Davon gibt es leider viele. Studien zufolge sitzen Menschen mit einer narzisstischen oder psychopathischen Persönlichkeit etwa drei- bis viermal häufiger auf dem Chefsessel als im Bevölkerungsdurchschnitt. Solche Vorgesetzte halten sich für unantastbar, hinterfragen eigene Entscheidungen nicht und holen sich vor allem Mitarbeiter in ihr Team, die immer nur nicken oder sie noch in ihren Allmachtsfantasien bestärken. Berater Flock kennt Beispielfälle, bei denen die Jasager-Kultur fast zur Insolvenz geführt hätten: „Wenn immer nur unstrittige Informationen nach oben weitergegeben werden, entstehen existenzbedrohliche Fehleinschätzungen.“
So war es auch bei Thyssenkrupp. 2005 beschloss der damalige Chef Ekkehard Schulz den Bau zweier riesiger neuer Stahlwerke. Doch statt dem Unternehmen einen ordentlichen Gewinn einzubringen, entwickelte sich vor allem das Werk in Brasilien zur Katastrophe. Das Unternehmen musste Verluste in Milliardenhöhe verkraften. Was alles schieflief im Haus Thyssen, offenbarte sich für Schulz-Nachfolger Heinrich Hiesinger, als er die Baustelle in Brasilien besuchte. Dort wurde er dezent gefragt, ob man ihm das Projekt wie bisher beschreiben solle, oder ob er die Wahrheit hören wolle.

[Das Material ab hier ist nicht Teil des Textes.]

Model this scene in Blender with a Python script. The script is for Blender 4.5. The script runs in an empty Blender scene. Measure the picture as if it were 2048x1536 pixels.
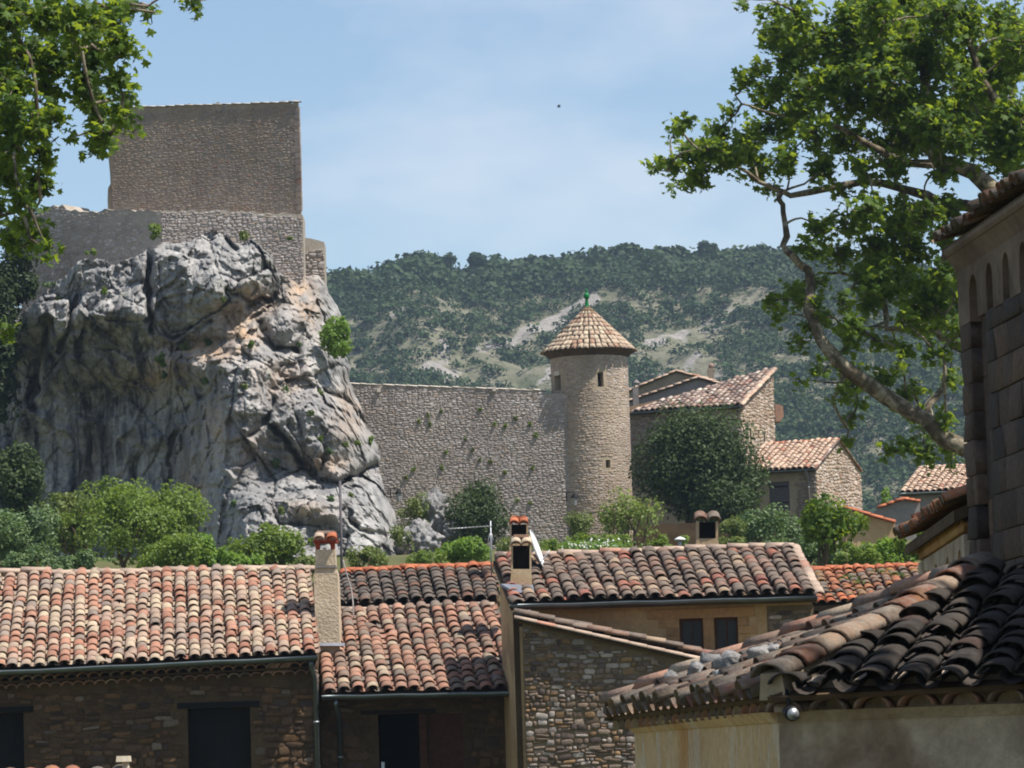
import bpy, math, random
import numpy as np
from mathutils import Matrix, Vector

# ------------------------------------------------------------------ camera, sky, sun, exposure
random.seed(7)
SC = bpy.context.scene
COL = SC.collection
F = 8500.0                     # focal length in pixels of a 2048 wide frame
EYE = np.array([0.0, 0.0, 4.0])
PITCH = math.atan((1540 - 768) / F)
ROLL = math.radians(1.75)
_r0 = np.array([1.0, 0, 0]); _f = np.array([0, math.cos(PITCH), math.sin(PITCH)])
_u0 = np.array([0, -math.sin(PITCH), math.cos(PITCH)])
CR = _r0 * math.cos(ROLL) - _u0 * math.sin(ROLL)
CU = _u0 * math.cos(ROLL) + _r0 * math.sin(ROLL)
cam = bpy.data.cameras.new('camera'); camo = bpy.data.objects.new('camera', cam); COL.objects.link(camo)
cam.sensor_width = 36.0; cam.lens = 36.0 * F / 2048.0
cam.clip_start = 0.5; cam.clip_end = 6000
_m = Matrix.Identity(4)
for _i in range(3):
    _m[_i][0] = CR[_i]; _m[_i][1] = CU[_i]; _m[_i][2] = -_f[_i]; _m[_i][3] = EYE[_i]
camo.matrix_world = _m
SC.camera = camo

SUN_DIR = Vector((0.4415, -0.2003, 0.8746)).normalized()      # towards the sun
world = bpy.data.worlds.new('World'); SC.world = world; world.use_nodes = True
wn = world.node_tree.nodes; wl = world.node_tree.links
wn.clear()
wout = wn.new('ShaderNodeOutputWorld'); wbg = wn.new('ShaderNodeBackground')
sky = wn.new('ShaderNodeTexSky'); sky.sky_type = 'NISHITA'; sky.sun_disc = False
sky.sun_elevation = math.asin(SUN_DIR.z); sky.sun_rotation = math.atan2(SUN_DIR.x, SUN_DIR.y)
sky.altitude = 300; sky.air_density = 1.0; sky.dust_density = 0.7; sky.ozone_density = 1.6
wbg.inputs['Strength'].default_value = 0.10
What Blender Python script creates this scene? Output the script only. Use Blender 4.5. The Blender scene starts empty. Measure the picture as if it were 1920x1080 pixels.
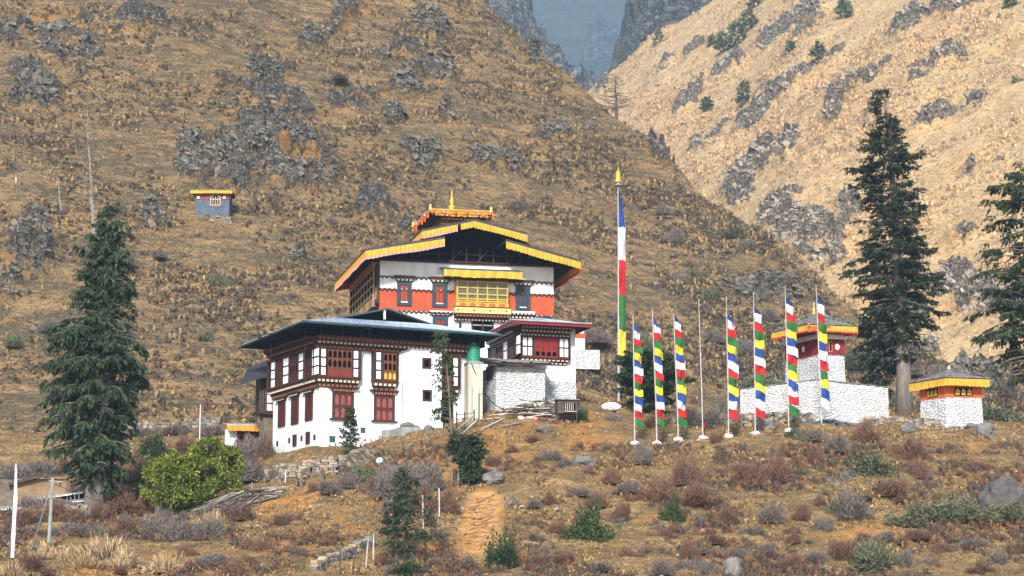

„Es wurde eine Kultur gepflegt, in der Abweichungen und Fehlentwicklungen lieber verschwiegen als korrigiert wurden“, sagt Hiesinger kurz nach seinem Amtsantritt.
Dieses Phänomen hat der US-Psychologe Irving Janis schon in den Siebzigerjahren beschrieben. Das sogenannte Gruppendenken bezeichnet einen Prozess, in dem eigentlich intelligente Menschen ihre Meinung an die Vorstellung der anderen anpassen. Mit der Folge, dass am Ende eine schlechtere Entscheidung getroffen wird.
Diese Erfahrung musste auch die amerikanische Supermarktkette Walmart machen – das vielleicht hierarchischste Unternehmen der Welt. Mehr als zwei Millionen Mitarbeiter, wöchentlich 260 Millionen Kunden, 11 670 Filialen weltweit. Um einen solchen Riesen zu steuern, gab es jahrzehntelang nur eine Möglichkeit: Einige wenige entscheiden für viele andere. Was oben beschlossen wird, wird unten wiederspruchslos umgesetzt. Das mag auch die richtige Lösung gewesen sein, solange das Unternehmensziel darin bestand, immer neue Supermärkte zu eröffnen. Doch in Zeiten, in denen Walmart immer mehr Anteile an Konkurrenten wie Amazon verliert und sich neu erfinden muss, reicht das nicht mehr. Seit 2014 leitet mit Doug McMillon nun einer das Unternehmen, der ordentlich an dem starren Fundament wackelt. Er riss Hierarchieebenen ein und gab seinen Mitarbeitern mehr Verantwortung. Ob es funktioniert, ist noch nicht absehbar. Zuletzt sanken die Umsätze wieder.